Blockradar believes in being “lean”
Blockradar’s team consists of just five people, spread across Singapore, London, San Francisco, Nigeria, and Dubai. Williams says a small, high-impact team avoids the slow decision-making and internal politics that often bog down larger companies.
Williams and cofounder Abdul Suleiman’s backgrounds include Coinbase, Paystack, Uber, and PayPal. “We think globally but allow our customers to execute locally because we know a payment flow that works in SF will not necessarily work the same way in Lagos, Manila, or Bogotá,” Morgan added.

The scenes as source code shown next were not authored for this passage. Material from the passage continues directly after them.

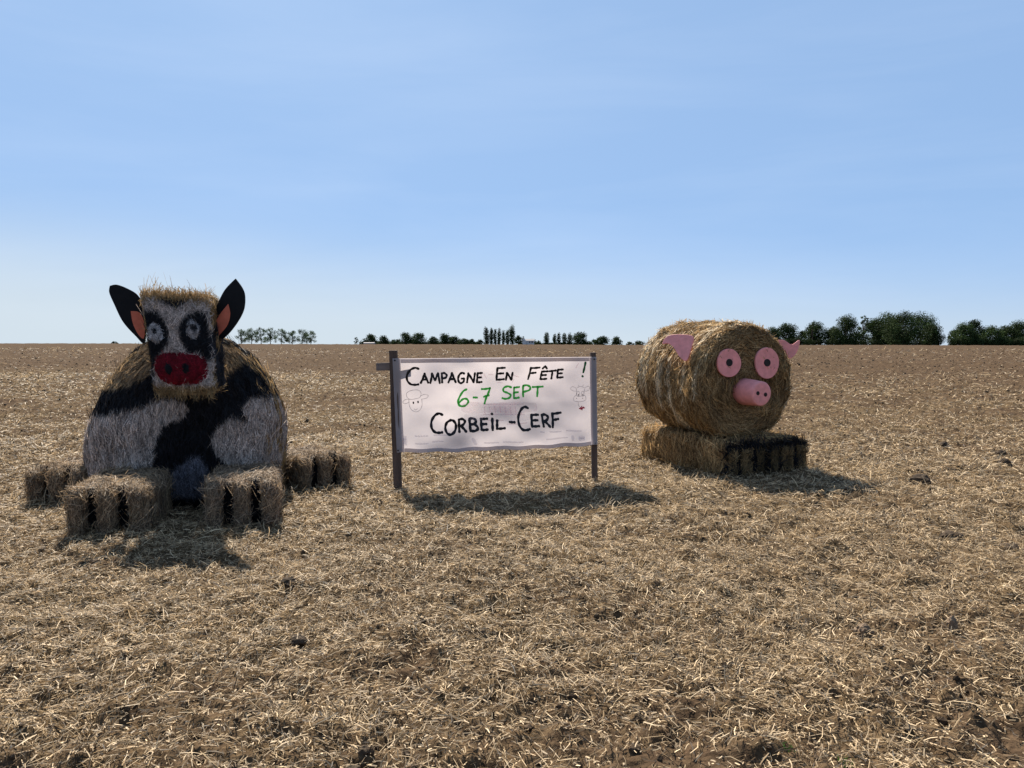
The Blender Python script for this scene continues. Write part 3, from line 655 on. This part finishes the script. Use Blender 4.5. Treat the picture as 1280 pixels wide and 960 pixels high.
GL = {  # stroke letters in a unit box, y downward
 'C': [[(.98, .06), (.7, .0), (.35, .12), (.08, .42), (.1, .75), (.38, .97), (.75, 1.0), (1.0, .97)]],
 'A': [[(0, 1), (.3, .45), (.48, 0)], [(.48, 0), (.72, .5), (1, .98)], [(.22, .66), (.82, .62)]],
 'M': [[(0, 1), (.1, .5), (.17, .02)], [(.17, .02), (.33, .4), (.5, .72)], [(.5, .72), (.66, .36), (.82, 0)], [(.82, 0), (.92, .5), (1, 1)]],
 'P': [[(.1, 1), (.08, .5), (.05, .03)], [(.05, .03), (.55, .0), (.95, .2), (.8, .46), (.1, .6)]],
 'G': [[(.95, .08), (.6, 0), (.2, .2), (.03, .6), (.25, .95), (.65, 1.0), (.95, .82), (.97, .58)], [(.97, .57), (.6, .57)]],
 'N': [[(0, 1), (.04, .5), (.08, .02)], [(.08, .02), (.5, .5), (.9, .98)], [(.9, .98), (.94, .5), (1, 0)]],
 'E': [[(.1, .02), (.08, .5), (.06, .98)], [(.08, .04), (.55, .02), (1, 0)], [(.08, .5), (.5, .47), (.85, .46)], [(.06, .98), (.5, .97), (.98, .93)]],
 'F': [[(.15, .02), (.1, .5), (0, 1)], [(.12, .05), (.55, .04), (1, 0)], [(.1, .5), (.4, .48), (.7, .45)]],
 'T': [[(.5, .05), (.48, .5), (.44, 1)], [(0, .08), (.5, .05), (1, 0)]],
 'S': [[(.95, .08), (.55, .0), (.12, .14), (.12, .4), (.55, .52), (.92, .7), (.7, .93), (.3, 1.0), (.0, .95)]],
 '6': [[(.8, .03), (.45, .15), (.12, .5), (.05, .8), (.3, .99), (.75, .97), (1.0, .75), (.8, .58), (.45, .6), (.14, .8)]],
 '7': [[(0, .06), (.45, .05), (1, .0)], [(1, .0), (.8, .35), (.55, .68), (.4, 1)], [(.3, .56), (.6, .5), (.9, .47)]],
 '-': [[(0, .5), (.5, .5), (1, .48)]],
 'O': [[(.5, .0), (.15, .2), (.02, .6), (.2, .95), (.55, 1.0), (.9, .75), (.98, .35), (.75, .05), (.45, .0)]],
 'R': [[(.08, 1), (.05, .5), (.02, .03)], [(.02, .03), (.5, .0), (.88, .2), (.6, .46), (.1, .56)], [(.3, .54), (.7, .78), (1, 1)]],
 'B': [[(.08, 1), (.05, .5), (.02, .03)], [(.02, .03), (.5, .0), (.82, .18), (.55, .42), (.1, .48)], [(.1, .48), (.65, .48), (.98, .72), (.65, .95), (.08, 1)]],
 'I': [[(.5, .3), (.48, .65), (.5, 1)], [(.45, .0), (.55, .02)]],
 'L': [[(.08, 0), (.05, .5), (.04, .97)], [(.04, .97), (.5, .97), (1, .92)]],
 '^': [[(0, 1), (.25, .5), (.5, 0)], [(.5, 0), (.75, .45), (1, 1)]],
 '!': [[(.8, 0), (.6, .35), (.38, .7)], [(.2, .97), (.3, 1.0)]],
}
def boxes(items):
    out = []
    for ch, x0, y0, x1, y1 in items:
        for stt in GL[ch]: out.append([(x0 + (x1 - x0) * u, y0 + (y1 - y0) * v) for u, v in stt])
    return out
g5 = lambda c, x0, y0, x1, y1: (c, 480 + x0 / 6.857, 430 + y0 / 6.857, 480 + x1 / 6.857, 430 + y1 / 6.857)
g6 = lambda c, x0, y0, x1, y1: (c, 620 + x0 / 6.857, 430 + y0 / 6.857, 620 + x1 / 6.857, 430 + y1 / 6.857)
g4 = lambda c, x0, y0, x1, y1: (c, 460 + x0 / 3.459, 420 + y0 / 3.459, 460 + x1 / 3.459, 420 + y1 / 3.459)
line1 = boxes([g5('C', 188, 203, 295, 348), g5('A', 315, 252, 378, 332), g5('M', 396, 250, 474, 333), g5('P', 490, 248, 535, 328), g5('A', 548, 246, 612, 326), g5('G', 630, 245, 685, 332), g5('N', 712, 248, 776, 328), g5('E', 795, 246, 840, 328),
               g4('E', 556, 137, 592, 190), g4('N', 600, 158, 626, 189), g4('F', 697, 136, 741, 186), g4('E', 751, 152, 779, 187), g4('^', 755, 130, 774, 140), g4('T', 786, 149, 816, 184), g4('E', 822, 145, 847, 181)])
line2 = boxes([g4('6', 390, 228, 436, 303), g4('-', 458, 262, 474, 268), g4('7', 494, 224, 530, 290), g6('S', 66, 362, 148, 470), g6('E', 166, 368, 214, 464), g6('P', 244, 355, 314, 450), g6('T', 330, 364, 418, 448)])
line3 = boxes([g5('C', 404, 598, 508, 764), g5('O', 534, 650, 630, 772), g5('R', 652, 644, 712, 752), g5('B', 742, 640, 812, 746), g5('E', 836, 634, 890, 730), g5('I', 918, 594, 944, 728), g6('L', 4, 650, 72, 722), g6('-', 114, 655, 158, 668),
               g6('C', 186, 537, 282, 728), g6('E', 300, 604, 364, 704), g6('R', 396, 600, 454, 698), g6('F', 476, 588, 556, 702)])
bang = boxes([g6('!', 735, 158, 780, 278)])
M_INK = plain('black_lettering_paint', (.010, .010, .012), .5, .2, 30, .2, 0)
M_GREEN, n, l, b = new_mat('green_lettering_paint'); b.inputs['Base Color'].default_value = (.05, .38, .06, 1); b.inputs['Roughness'].default_value = .5
t_ = n.new('ShaderNodeBsdfTranslucent'); t_.inputs['Color'].default_value = (.06, .5, .08, 1); ms = n.new('ShaderNodeMixShader'); ms.inputs[0].default_value = .5
l.new(b.outputs[0], ms.inputs[1]); l.new(t_.outputs[0], ms.inputs[2]); l.new(ms.outputs[0], n['Material Output'].inputs['Surface'])
M_DGREEN = plain('dark_green_paint', (.012, .10, .03), .5, .2, 30, .2, 0)
M_LINE = plain('thin_grey_pen', (.24, .205, .22), .6, .2, 30, .2, 0)
M_FLOWER = plain('red_flower_paint', (.45, .02, .05), .6, .2, 30, .2, 0)
def faint(name, col, see):
    m, n, l, b = new_mat(name); b.inputs['Base Color'].default_value = col + (1,); b.inputs['Roughness'].default_value = .7
    t = n.new('ShaderNodeBsdfTransparent'); k = n.new('ShaderNodeMixShader'); no = n.new('ShaderNodeTexNoise'); no.inputs['Scale'].default_value = 30
    r = n.new('ShaderNodeMapRange'); r.inputs['To Min'].default_value = see - .25; r.inputs['To Max'].default_value = see + .25; l.new(no.outputs['Fac'], r.inputs['Value']); l.new(r.outputs[0], k.inputs[0])
    l.new(b.outputs[0], k.inputs[1]); l.new(t.outputs[0], k.inputs[2]); l.new(k.outputs[0], n['Material Output'].inputs['Surface']); return m
M_GHOST = faint('faded_pink_print', (.72, .30, .38), .72)
M_GHOSTB = faint('faded_grey_print', (.40, .34, .42), .72)
def ink(name, strokes, w, mat, lift=.0025):
    V, Q = ribbon(strokes, w, lift); return part(name, V, Q, cloth, None, mat, False)
n1 = sum(len(GL[c]) for c in 'CAMPAGNE'); n2 = n1 + sum(len(GL[c]) for c in 'EN'); m1 = sum(len(GL[c]) for c in '6-7')
for word in (line1[:n1], line1[n1:n2], line1[n2:]): ink('lettering', word, .0245, M_INK)
for word in (line2[:m1], line2[m1:]): ink('lettering', word, .0235, M_GREEN)
ink('lettering', line3, .0295, M_INK); ink('lettering', bang, .024, M_DGREEN)
def loopz(cx, cy, rx, ry, z, n=10, rot=0): return [z(cx + rx * math.cos(t) * math.cos(rot) - ry * math.sin(t) * math.sin(rot), cy + rx * math.cos(t) * math.sin(rot) + ry * math.sin(t) * math.cos(rot)) for t in np.linspace(0, 2 * math.pi, n + 1)]
p5 = lambda u, v: (480 + u / 6.857, 430 + v / 6.857)
p6 = lambda u, v: (620 + u / 6.857, 430 + v / 6.857)
sheep = [[p5(*q) for q in [(200, 460), (192, 430), (215, 405), (260, 392), (300, 395), (318, 420), (308, 455), (270, 468), (225, 475), (200, 460)]],
         [p5(*q) for q in [(215, 480), (220, 530), (240, 565), (280, 580), (315, 560), (330, 520), (325, 470)]],
         [p5(*q) for q in [(218, 475), (185, 478), (162, 500), (180, 515), (218, 500)]], [p5(*q) for q in [(312, 445), (345, 430), (380, 440), (365, 462), (322, 470)]],
         [p5(*q) for q in [(262, 555), (275, 565), (290, 553)]]]
ink('sheep_drawing', sheep, .0038, M_LINE)
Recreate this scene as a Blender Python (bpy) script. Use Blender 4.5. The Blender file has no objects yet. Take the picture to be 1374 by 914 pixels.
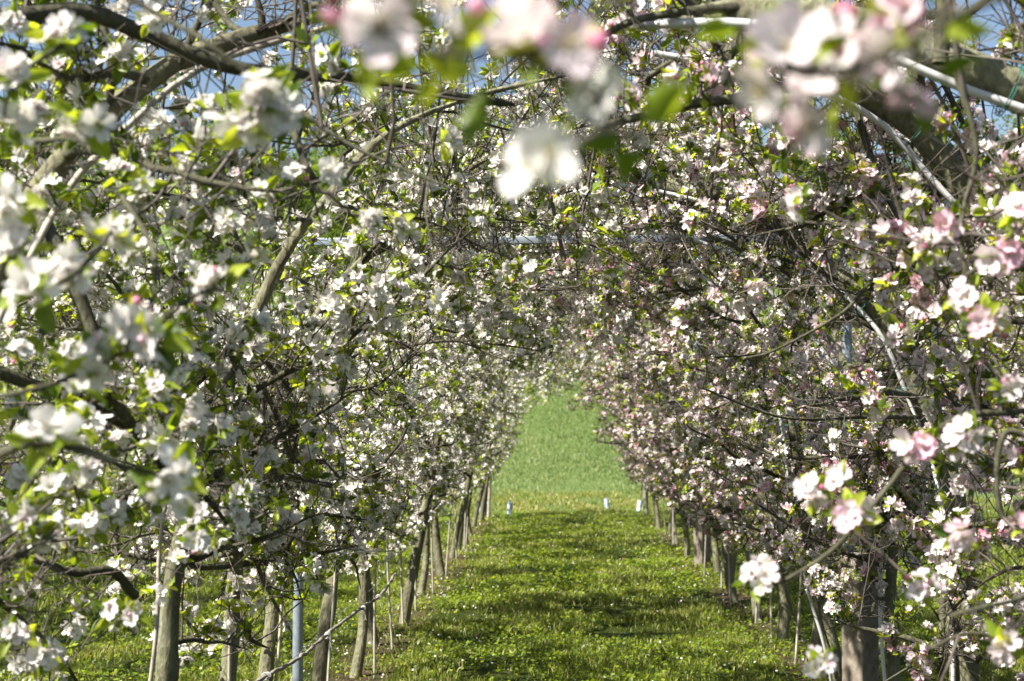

Headline volume can be misleading. Williams pays more attention to wallet activation rates, repeat usage, and adoption of advanced features such as swaps, bridges, and custom contract calls. These are stronger signals of long-term product fit and stickiness.
This approach also reflects the economics of infrastructure businesses. A spike in new wallets without sustained activity may look good on a chart, but it delivers little revenue or network effect.
Where is demand strongest?
Asia is Blockradar’s fastest-growing region. Some countries, such as Japan, Singapore, and Hong Kong, have introduced crypto regulations enough for fintechs to operate without constant fear of sudden bans. Others, like mainland China, are restricting the use of stablecoins for central bank digital currencies (CBDCs).
Latin America is compelling for different reasons. Stablecoins offer a hedge against currency devaluation and make remittances cheaper. Europe has been adopting stablecoins at a slower pace, but it plays a vital role in setting regulatory standards and creating corridors that connect other regions.
What does the next decade of stablecoins look like?
Williams expects stablecoin wallet infrastructure to become as normal as mobile money services like M-PESA in East Africa. “It will be the backbone for payments, B2B settlements, cross-border transactions, payroll, and remittances. Stablecoins will be there whether the user sees it or not,” Williams said.
Most consumers have no idea they are using Stripe when they pay online, but it powers a huge portion of global e-commerce. Blockradar aims to be that silent infrastructure for stablecoin payments.